Wir müssen die Situation noch einmal analysieren, das wollen wir auch gern mit der Buchmesse zusammen tun. Man muss für die Zukunft gucken, dass die Nazis ihre Inszenierung nicht noch einmal so durchziehen können. Ich weiß, dass es rechtlich schwierig ist, die Verlage ganz auszuschließen, auch gerade aufgrund der Erfahrung aus dem Nationalsozialismus im Umgang mit jüdischen Verlagen und Autoren. Aber rückblickend fand ich es schwierig, dass sie einfach einer unter vielen Verlagen waren und dass sie sich einen Platz im Programm einfach mieten konnten. Die Buchmesse hat durchaus versucht, damit umzugehen, und es gab auch gute Ansätze. Ich fand es bemerkenswert, dass die Buchmesse selbst eine Demonstration gegen Rassismus durchgeführt hat. In Zukunft wird das leider nicht mehr ausreichen.
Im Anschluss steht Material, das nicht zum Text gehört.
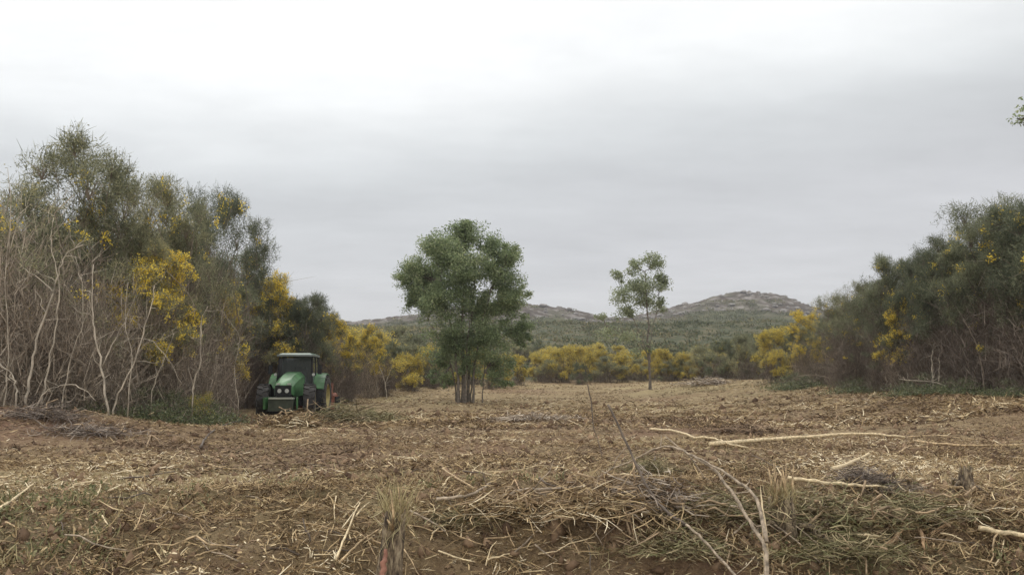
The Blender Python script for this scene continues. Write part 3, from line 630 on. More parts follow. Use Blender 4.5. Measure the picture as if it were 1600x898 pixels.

Man muss inhaltlich-organisatorisch, mit Sicherheitskräften und Anwälten agieren und massiv vom Hausrecht Gebrauch machen. Wenn die Buchmesse sagt, sie will kein Raum für Gewalt sein, dann muss das auch durchgesetzt werden.

Montagvormittag schrieben Sie auf Twitter, dass Sie Ihre Erlebnisse auf der Frankfurter Buchmesse mit „Nazis auf Speed“ betiteln würden. Wieso ist das die passende Überschrift?

Man hat einfach gemerkt, welche Selbstsicherheit und Unangreifbarkeit sie in ihrem Auftreten auf einmal hatten. Das kommt auch durch den gesellschaftlichen Rückenwind, den sie durch den AfD-Einzug in die Landtage und in den Bundestag erlebt haben. Es ist eine Kleinstgruppe, wenn man sie im Verhältnis zur Gesamtgesellschaft sieht. Aber sie sind extrem deutungsmächtig. Auf der Buchmesse wurde dem wenig entgegengesetzt. „Auf Speed“, das erklärt ihre verzerrte Wirklichkeitswahrnehmung.